Later books in the series take too damn long to get to where they're going (some could do with at least 100 pages trimmed off the beginning), but this one is more focused. There's no unnecessary waffle. There are flashbacks to earlier times at opportune moments but they aren't whimsical, they offer a deeper insight into the present situation and help explain why Roland acts like he does. You may find him hard to connect with initially, but as his story deepens so too does his depth of character and his principles become less obtuse.

The book was written over a period of twelve years (when time allowed between other projects) and originally published as five short stories before being collected together. The progression in the writing is clear to see. If you compare the earliest part with the later parts, you'll see a huge difference in quality.
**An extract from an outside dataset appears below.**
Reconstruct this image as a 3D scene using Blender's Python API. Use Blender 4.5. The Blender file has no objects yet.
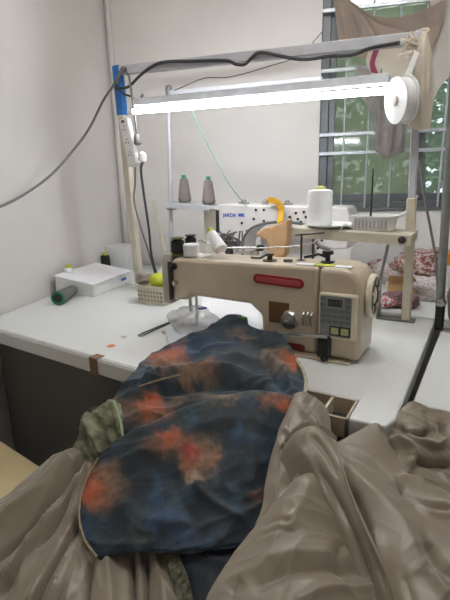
import bpy, bmesh, math, random
import numpy as np
from mathutils import Vector, Matrix, noise
random.seed(4)
COL = bpy.context.scene.collection
V = Vector
# ------------------------------------------------------------------ camera
F = 450.0; PITCH = math.radians(14.7); YAW = math.radians(30); ROLL = math.radians(1.5)
CAM = V((0, 0, 1.25))
FW = V((-math.sin(YAW)*math.cos(PITCH), math.cos(YAW)*math.cos(PITCH), -math.sin(PITCH)))
_r = V((math.cos(YAW), math.sin(YAW), 0)); _u = _r.cross(FW)
RT = _r*math.cos(ROLL) - _u*math.sin(ROLL); UP = _r*math.sin(ROLL) + _u*math.cos(ROLL)
def ray(x, y): return FW + RT*((x-225)/F) - UP*((y-300)/F)
def at_z(x, y, z): d = ray(x, y); return CAM + d*((z-CAM.z)/d.z)      # point of the photo at height z
def at_y(x, y, Y): d = ray(x, y); return CAM + d*(Y/d.y)              # point of the photo at depth Y
def at_d(x, y, t): return CAM + ray(x, y)*t
# the room is turned 16 degrees against the sewing tables
TH = math.atan2(.29, 1); WC = V((-2.0, 2.18, 0))
WD = V((math.cos(TH), math.sin(TH), 0)); WO = V((-math.sin(TH), math.cos(TH), 0)); UZ = V((0, 0, 1))
def wp(t, o, z): return WC + WD*t + WO*o + UZ*z                       # t along back wall, o outwards, z up
def at_w(x, y, o=0.0):
    d = ray(x, y); p = wp(0, o, 0); return CAM + d*((p-CAM).dot(WO)/d.dot(WO))

# ------------------------------------------------------------------ materials
MATS = {}
def mat(name, col, rough=.6, metal=0, noise_amt=.06, nscale=30, sheen=0, bump=0, bscale=200, trans=0, coat=0):
    if name in MATS: return MATS[name]
    m = bpy.data.materials.new(name); m.use_nodes = True
    nt = m.node_tree; b = nt.nodes['Principled BSDF']
    b.inputs['Roughness'].default_value = rough; b.inputs['Metallic'].default_value = metal
    b.inputs['Sheen Weight'].default_value = sheen; b.inputs['Coat Weight'].default_value = coat
    tc = nt.nodes.new('ShaderNodeTexCoord')
    n = nt.nodes.new('ShaderNodeTexNoise'); n.inputs['Scale'].default_value = nscale; n.inputs['Detail'].default_value = 5
    nt.links.new(tc.outputs['Object'], n.inputs['Vector'])
    r = nt.nodes.new('ShaderNodeValToRGB')
    r.color_ramp.elements[0].position = .3; r.color_ramp.elements[1].position = .7
    r.color_ramp.elements[0].color = [c*(1-noise_amt*1.5) for c in col]+[1]
    r.color_ramp.elements[1].color = [min(1, c*(1+noise_amt)) for c in col]+[1]
    nt.links.new(n.outputs['Fac'], r.inputs['Fac']); nt.links.new(r.outputs['Color'], b.inputs['Base Color'])
    if bump:
        n2 = nt.nodes.new('ShaderNodeTexNoise'); n2.inputs['Scale'].default_value = bscale; n2.inputs['Detail'].default_value = 3
        nt.links.new(tc.outputs['Object'], n2.inputs['Vector'])
        bp = nt.nodes.new('ShaderNodeBump'); bp.inputs['Strength'].default_value = bump; bp.inputs['Distance'].default_value = .002
        nt.links.new(n2.outputs['Fac'], bp.inputs['Height']); nt.links.new(bp.outputs['Normal'], b.inputs['Normal'])
    MATS[name] = m
    return m
def s(r, g, b):                                                       # sRGB bytes to linear
    return tuple(((c/255)/12.92 if c/255 <= .04045 else ((c/255+.055)/1.055)**2.4) for c in (r, g, b))
M_wall = mat('plaster_white', s(228, 224, 220), .9, noise_amt=.03, nscale=3, bump=.15, bscale=60)
M_ceil = mat('ceiling_white', s(222, 220, 214), .9, noise_amt=.02, nscale=3)
M_floor = mat('floor_tile', s(120, 114, 104), .5, noise_amt=.15, nscale=6)
M_white = mat('white_plastic', s(228, 228, 226), .4, noise_amt=.03)
M_paper = mat('white_paper', s(235, 235, 238), .8, noise_amt=.02)
M_thread_w = mat('white_thread', s(240, 240, 240), .8, noise_amt=.03, nscale=80, bump=.3, bscale=150)
M_cream = mat('cream_enamel', s(203, 188, 165), .35, noise_amt=.05, nscale=12, coat=.2)
M_cream2 = mat('light_cream_enamel', s(222, 212, 188), .35, noise_amt=.05, nscale=12)
M_ivory = mat('ivory_paint', s(206, 199, 180), .5, noise_amt=.08, nscale=14)
M_m2 = mat('white_enamel', s(226, 222, 218), .35, noise_amt=.04, nscale=10)
M_dark = mat('dark_grey', s(52, 50, 48), .6)
M_black = mat('black_plastic', s(28, 28, 29), .45)
M_shade = mat('shade_panel_grey', s(112, 110, 104), .7, noise_amt=.08, nscale=5)
M_bench = mat('beige_board', s(200, 182, 140), .6, noise_amt=.06, nscale=8)
M_steel = mat('galvanised_steel', s(150, 152, 152), .4, .7, noise_amt=.12, nscale=25)
M_chrome = mat('chrome', s(190, 188, 184), .25, .95, noise_amt=.05)
M_rail = mat('aluminium_rail', s(198, 199, 204), .45, .1, noise_amt=.06)
M_alu = mat('window_aluminium', s(112, 116, 118), .45, .4, noise_amt=.06)
M_bar = mat('grille_bar', s(196, 202, 206), .4, .5, noise_amt=.06)
M_cable = mat('grey_cable', s(120, 118, 116), .6)
M_bcable = mat('dark_cable', s(62, 62, 64), .6)
M_blue = mat('blue_tape', s(38, 112, 186), .5)
M_brown = mat('brown_tape', s(128, 96, 70), .5, noise_amt=.15)
M_conebr = mat('mauve_thread', s(132, 120, 116), .85, noise_amt=.1, nscale=120, bump=.5, bscale=200)
M_green = mat('green_plastic', s(40, 122, 92), .5)
M_gthread = mat('green_thread', s(96, 158, 132), .7)
M_lime = mat('lime_thread', s(190, 196, 50), .7, noise_amt=.12, nscale=60)
M_olive = mat('olive_thread', s(84, 90, 50), .7)
M_red = mat('red_badge', s(150, 22, 34), .4)
M_tan = mat('tan_pouch_cloth', s(190, 152, 112), .8, noise_amt=.06, nscale=30, bump=.3)
M_yellow = mat('yellow_ribbon', s(226, 172, 44), .6)
M_card = mat('cardboard', s(190, 152, 108), .8)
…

You should know before you even begin that the series, originally planned to reach approx 3000 pages in length, swelled to eight books that if collected together would be a whopping 4250 pages long.* Also, that's assuming King has finished with the series. I suspect he's got some more Dark Tower in him, so that figure could increase in the future. That's not to say it's unfinished. It did get an ending, but there are stories that could be told within the existing framework, as evidenced by the interquel, The Wind Through the Keyhole (2012).

3½ gateways out of 5

*That figure is obtained from my own copies, which are a mix of paperback and hardback. King revised the first book in 2003. The listing on amazon gives a 304 page count for it. That would add another 92 pages to the tally.